İktisadi ve İdari Bilimler Fakültesi Siyaset Bilimi ve Kamu Yönetimi Bölümü Öğretim Üyesi Doç. Dr. Ezgi Kovancı ise konuşmasında iklim krizi ve afetlerin kadınlar üzerindeki etkilerini aktararak," Kadınlara yönelik şiddetin bir başka boyutunu kim krizi ve bağlantılı afetlerle ilgili bir sunumla gerçekleştirdim. Aslında iklim krizi yakın gelecekte gerçekleşmesi beklenen bir afet ya da kriz değil, artık halihazırda içerisinde bulunduğumuz yüzyılda yaşadığımız küresel çevre sorunu. İklim kriziyle bağlantılı afetler, yani fırtına, sel, kuraklık ya da don olayları gibi pek çok şekilde tezahür edebiliyor. Ve Adıyaman'da, Güneydoğu Anadolu coğrafyasında kuraklık ve don olayları gibi pek çok sıkıntılar yaşıyoruz ve yaşamaya da devam edeceğiz. Ve bu durum en çok kadınları ve kız çocuklarını etkiliyor" dedi.

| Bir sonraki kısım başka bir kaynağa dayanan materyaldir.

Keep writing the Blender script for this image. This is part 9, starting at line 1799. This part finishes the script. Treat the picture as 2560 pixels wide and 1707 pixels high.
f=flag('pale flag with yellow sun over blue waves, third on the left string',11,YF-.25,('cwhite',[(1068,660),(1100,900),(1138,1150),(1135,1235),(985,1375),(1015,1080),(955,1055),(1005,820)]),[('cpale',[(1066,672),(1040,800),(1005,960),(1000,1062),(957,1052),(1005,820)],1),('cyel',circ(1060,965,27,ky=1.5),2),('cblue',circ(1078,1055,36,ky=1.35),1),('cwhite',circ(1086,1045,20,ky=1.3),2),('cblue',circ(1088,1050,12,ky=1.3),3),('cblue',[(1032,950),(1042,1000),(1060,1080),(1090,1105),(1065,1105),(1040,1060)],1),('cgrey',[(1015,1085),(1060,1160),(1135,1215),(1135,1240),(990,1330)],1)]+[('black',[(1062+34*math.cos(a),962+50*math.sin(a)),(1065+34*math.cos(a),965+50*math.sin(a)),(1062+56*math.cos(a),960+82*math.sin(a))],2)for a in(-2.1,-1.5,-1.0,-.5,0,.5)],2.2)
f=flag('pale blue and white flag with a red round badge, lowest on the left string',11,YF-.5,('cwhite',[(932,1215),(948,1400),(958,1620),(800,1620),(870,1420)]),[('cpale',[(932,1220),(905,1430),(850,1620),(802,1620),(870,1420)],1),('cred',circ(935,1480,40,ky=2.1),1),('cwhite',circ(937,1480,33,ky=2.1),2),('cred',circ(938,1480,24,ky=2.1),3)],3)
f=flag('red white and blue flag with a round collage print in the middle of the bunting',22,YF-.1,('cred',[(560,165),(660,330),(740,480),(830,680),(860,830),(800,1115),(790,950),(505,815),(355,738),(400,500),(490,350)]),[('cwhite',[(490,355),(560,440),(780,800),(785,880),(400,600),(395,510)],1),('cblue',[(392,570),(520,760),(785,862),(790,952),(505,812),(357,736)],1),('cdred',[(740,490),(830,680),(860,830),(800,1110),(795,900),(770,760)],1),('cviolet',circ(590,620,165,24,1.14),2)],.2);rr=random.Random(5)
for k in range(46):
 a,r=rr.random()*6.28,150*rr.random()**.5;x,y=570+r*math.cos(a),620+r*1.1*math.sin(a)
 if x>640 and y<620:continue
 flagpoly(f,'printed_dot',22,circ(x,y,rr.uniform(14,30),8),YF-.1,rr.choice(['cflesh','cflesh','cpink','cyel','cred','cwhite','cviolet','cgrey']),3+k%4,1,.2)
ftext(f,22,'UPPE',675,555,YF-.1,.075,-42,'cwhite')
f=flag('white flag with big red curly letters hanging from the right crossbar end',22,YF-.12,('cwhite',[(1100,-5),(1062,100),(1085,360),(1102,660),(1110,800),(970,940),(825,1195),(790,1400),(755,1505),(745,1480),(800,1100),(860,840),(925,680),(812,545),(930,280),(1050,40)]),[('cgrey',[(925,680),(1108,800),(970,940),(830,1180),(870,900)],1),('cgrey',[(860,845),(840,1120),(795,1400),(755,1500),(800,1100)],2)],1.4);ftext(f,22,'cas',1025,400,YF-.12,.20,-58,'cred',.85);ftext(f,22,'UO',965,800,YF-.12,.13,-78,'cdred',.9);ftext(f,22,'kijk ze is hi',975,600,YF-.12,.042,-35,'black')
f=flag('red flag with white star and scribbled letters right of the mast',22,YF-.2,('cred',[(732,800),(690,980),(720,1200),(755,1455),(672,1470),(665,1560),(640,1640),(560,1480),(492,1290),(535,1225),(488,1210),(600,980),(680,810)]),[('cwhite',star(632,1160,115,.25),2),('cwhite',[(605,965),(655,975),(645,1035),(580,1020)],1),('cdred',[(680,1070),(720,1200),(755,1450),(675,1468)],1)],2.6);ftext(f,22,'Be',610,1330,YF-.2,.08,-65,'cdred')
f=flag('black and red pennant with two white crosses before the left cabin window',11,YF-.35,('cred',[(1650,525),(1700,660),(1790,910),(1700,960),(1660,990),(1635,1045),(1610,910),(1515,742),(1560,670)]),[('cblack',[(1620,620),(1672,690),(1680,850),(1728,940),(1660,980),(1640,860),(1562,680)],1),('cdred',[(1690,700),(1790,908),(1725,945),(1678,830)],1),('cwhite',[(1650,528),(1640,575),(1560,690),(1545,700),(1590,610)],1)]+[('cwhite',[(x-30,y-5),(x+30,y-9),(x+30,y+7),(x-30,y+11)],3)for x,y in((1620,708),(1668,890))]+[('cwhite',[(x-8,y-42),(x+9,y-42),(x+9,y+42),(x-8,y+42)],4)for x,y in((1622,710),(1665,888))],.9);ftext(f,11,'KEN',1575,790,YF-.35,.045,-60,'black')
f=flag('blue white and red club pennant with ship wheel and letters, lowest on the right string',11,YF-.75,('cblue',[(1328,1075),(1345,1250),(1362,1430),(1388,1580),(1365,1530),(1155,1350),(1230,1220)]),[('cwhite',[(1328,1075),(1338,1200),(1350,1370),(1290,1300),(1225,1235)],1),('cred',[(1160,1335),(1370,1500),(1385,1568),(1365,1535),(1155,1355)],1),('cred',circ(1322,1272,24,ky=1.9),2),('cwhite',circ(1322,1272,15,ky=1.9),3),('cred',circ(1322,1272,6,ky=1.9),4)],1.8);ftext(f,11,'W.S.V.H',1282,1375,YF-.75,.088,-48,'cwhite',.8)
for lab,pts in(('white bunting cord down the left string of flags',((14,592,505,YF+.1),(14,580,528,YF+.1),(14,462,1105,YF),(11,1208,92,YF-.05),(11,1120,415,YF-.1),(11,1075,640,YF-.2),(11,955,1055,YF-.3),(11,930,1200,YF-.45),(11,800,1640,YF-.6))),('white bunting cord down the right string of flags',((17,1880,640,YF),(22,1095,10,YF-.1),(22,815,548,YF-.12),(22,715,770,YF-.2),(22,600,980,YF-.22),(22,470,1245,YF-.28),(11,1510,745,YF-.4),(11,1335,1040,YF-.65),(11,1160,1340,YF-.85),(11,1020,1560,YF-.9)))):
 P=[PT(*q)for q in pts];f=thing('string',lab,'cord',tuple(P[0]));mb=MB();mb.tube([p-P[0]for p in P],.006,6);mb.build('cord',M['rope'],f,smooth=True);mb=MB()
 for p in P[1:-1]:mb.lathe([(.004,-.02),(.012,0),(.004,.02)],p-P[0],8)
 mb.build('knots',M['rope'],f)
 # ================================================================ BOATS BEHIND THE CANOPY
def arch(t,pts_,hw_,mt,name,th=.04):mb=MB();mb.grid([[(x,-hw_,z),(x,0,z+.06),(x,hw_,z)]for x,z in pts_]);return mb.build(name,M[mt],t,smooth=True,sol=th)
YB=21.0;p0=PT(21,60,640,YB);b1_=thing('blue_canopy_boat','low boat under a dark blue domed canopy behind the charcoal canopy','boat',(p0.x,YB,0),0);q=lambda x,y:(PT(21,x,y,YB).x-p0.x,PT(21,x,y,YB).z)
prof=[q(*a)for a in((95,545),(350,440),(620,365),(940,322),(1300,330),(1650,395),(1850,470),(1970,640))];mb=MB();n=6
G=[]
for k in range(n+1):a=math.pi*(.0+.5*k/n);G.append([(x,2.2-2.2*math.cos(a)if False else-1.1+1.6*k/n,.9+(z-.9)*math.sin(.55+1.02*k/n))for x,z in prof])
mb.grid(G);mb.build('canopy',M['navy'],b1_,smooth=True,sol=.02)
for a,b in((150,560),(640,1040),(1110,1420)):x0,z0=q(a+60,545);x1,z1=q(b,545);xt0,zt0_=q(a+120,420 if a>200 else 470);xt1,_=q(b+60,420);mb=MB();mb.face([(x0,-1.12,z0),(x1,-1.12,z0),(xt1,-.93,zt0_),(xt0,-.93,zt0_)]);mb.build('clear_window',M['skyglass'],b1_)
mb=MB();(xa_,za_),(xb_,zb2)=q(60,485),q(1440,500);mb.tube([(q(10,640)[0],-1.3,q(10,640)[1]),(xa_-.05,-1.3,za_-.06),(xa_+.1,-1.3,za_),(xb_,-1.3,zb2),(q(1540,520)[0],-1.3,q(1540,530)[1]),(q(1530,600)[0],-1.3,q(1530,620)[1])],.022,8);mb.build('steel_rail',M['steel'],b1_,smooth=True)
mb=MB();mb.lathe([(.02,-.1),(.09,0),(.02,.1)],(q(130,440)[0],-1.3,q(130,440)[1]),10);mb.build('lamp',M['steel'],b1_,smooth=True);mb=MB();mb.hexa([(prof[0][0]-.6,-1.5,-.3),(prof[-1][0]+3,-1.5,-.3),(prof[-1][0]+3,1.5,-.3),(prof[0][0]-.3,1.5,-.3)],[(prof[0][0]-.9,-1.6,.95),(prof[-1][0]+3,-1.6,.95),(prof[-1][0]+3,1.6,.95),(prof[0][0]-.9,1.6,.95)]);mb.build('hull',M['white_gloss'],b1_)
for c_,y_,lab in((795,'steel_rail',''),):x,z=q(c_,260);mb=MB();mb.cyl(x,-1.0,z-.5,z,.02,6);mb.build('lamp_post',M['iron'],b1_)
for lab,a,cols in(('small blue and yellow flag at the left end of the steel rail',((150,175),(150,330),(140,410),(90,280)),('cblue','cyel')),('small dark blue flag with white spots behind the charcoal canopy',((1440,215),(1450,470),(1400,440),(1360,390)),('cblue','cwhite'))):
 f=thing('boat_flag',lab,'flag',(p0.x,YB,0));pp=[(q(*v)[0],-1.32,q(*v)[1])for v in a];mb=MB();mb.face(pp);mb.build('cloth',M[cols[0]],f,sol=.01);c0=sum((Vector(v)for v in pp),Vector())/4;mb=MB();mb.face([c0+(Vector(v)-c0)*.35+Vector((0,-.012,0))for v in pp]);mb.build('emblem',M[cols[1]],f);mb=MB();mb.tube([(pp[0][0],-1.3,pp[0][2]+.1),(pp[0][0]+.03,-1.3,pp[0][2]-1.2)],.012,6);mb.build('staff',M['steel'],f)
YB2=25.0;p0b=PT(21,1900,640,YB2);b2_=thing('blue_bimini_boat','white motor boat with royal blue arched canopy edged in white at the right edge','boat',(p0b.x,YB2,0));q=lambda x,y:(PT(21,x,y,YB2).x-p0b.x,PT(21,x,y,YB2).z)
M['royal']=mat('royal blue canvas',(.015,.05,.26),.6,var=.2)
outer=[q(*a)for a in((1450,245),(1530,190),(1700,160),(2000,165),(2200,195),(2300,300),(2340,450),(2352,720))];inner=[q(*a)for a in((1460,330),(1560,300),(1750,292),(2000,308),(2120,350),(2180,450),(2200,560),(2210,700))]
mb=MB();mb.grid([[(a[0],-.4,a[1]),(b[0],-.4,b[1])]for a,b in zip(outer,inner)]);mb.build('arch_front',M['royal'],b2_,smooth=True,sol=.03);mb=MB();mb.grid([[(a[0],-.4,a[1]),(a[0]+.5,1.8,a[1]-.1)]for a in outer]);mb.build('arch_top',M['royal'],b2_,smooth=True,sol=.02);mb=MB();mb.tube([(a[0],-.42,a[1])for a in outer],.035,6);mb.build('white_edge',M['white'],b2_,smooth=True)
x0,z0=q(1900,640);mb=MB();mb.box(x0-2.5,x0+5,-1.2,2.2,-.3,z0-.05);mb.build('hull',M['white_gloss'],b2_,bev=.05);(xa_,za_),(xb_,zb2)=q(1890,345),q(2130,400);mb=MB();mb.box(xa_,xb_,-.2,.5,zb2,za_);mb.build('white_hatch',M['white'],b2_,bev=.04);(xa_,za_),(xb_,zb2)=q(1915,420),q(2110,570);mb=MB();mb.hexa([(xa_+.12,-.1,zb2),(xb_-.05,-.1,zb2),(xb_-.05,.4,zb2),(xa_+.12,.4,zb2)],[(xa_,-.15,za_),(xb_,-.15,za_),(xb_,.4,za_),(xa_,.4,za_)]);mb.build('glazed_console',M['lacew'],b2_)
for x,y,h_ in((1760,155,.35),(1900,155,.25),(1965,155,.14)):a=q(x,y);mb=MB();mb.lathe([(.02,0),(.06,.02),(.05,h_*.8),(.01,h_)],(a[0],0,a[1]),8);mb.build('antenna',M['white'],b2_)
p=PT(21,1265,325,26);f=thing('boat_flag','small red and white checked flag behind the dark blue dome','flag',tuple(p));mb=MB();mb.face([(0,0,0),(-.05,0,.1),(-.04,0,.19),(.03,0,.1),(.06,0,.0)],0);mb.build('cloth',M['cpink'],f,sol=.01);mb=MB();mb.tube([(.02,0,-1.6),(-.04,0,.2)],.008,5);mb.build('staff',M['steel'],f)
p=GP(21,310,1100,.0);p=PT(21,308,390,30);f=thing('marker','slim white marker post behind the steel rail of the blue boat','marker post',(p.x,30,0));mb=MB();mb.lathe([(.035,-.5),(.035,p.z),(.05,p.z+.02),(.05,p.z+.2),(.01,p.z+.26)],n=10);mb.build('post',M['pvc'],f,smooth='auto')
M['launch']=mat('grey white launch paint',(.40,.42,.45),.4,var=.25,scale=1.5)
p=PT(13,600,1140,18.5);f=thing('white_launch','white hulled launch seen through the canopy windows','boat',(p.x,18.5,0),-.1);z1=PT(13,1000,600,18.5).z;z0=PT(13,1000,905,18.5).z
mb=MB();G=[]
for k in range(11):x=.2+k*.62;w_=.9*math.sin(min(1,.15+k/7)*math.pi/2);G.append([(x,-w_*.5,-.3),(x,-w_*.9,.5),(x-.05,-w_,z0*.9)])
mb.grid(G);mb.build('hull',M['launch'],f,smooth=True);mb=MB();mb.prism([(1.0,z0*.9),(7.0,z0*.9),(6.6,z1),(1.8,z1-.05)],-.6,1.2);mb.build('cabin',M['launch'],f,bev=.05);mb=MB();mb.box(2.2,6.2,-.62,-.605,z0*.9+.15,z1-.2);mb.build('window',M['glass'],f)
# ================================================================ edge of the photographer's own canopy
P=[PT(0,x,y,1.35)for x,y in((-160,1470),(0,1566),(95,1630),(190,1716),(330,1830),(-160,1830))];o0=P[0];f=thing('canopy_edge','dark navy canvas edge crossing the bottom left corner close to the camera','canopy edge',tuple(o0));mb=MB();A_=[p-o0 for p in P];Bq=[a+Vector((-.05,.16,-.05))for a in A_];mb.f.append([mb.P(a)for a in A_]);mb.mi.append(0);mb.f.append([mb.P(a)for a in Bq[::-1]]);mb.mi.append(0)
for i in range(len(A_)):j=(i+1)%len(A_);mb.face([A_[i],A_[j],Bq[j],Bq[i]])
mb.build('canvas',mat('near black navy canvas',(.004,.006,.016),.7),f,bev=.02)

"Öğrencilerime Pozitif Ayrımcılık Yapıyorum"

Kovancı, toplumsal cinsiyet çalışmalarına akademik kariyerinin başında yöneldiğini aktararak bölümünde tek kadın akademisyen olmasının bile eşitsizliklerin ne kadar görünür olduğunun kanıtı olduğunu belirtti.

Kovancı, kadın öğrencilerinin güçlenmesi için özel çaba gösterdiğini vurgulayarak, "Kız öğrencilerimin başarılı olabilmesi için elimden gelen her türlü destek ve pozitif ayrımcılığı yapıyorum, yapmaya da devam edeceğim" ifadelerini kullandı.

Panelin Ortak Mesajı: "Dijital Şiddete Karşı Güç Birliği Şart"

Panelde tüm konuşmacılar şu noktalarda birleşti:

Dijital şiddet hızla büyüyen bir tehdit,

Yasal düzenlemeler yetersiz,

Kadınların çevrimiçi alanda korunması için güçlü mekanizmalara ihtiyaç var,

Afetler ve krizler kadınların kırılganlığını artırıyor,

Yerel yönetimlerde toplumsal cinsiyet eşitliğinin güçlendirilmesi hayati önem taşıyor,

Belediye-STK iş birliği sürdürülebilir politika üretiminin anahtarı.

Geniş Katılımlı Etkinlik, Dayanışma Mesajıyla Son Buldu

Etkinlik, katılımcıların sorularının yanıtlanması ve dayanışma çağrısıyla tamamlandı.

Panel sonunda kadınların güçlenmesine yönelik çalışmaların sürdürüleceği vurgulandı.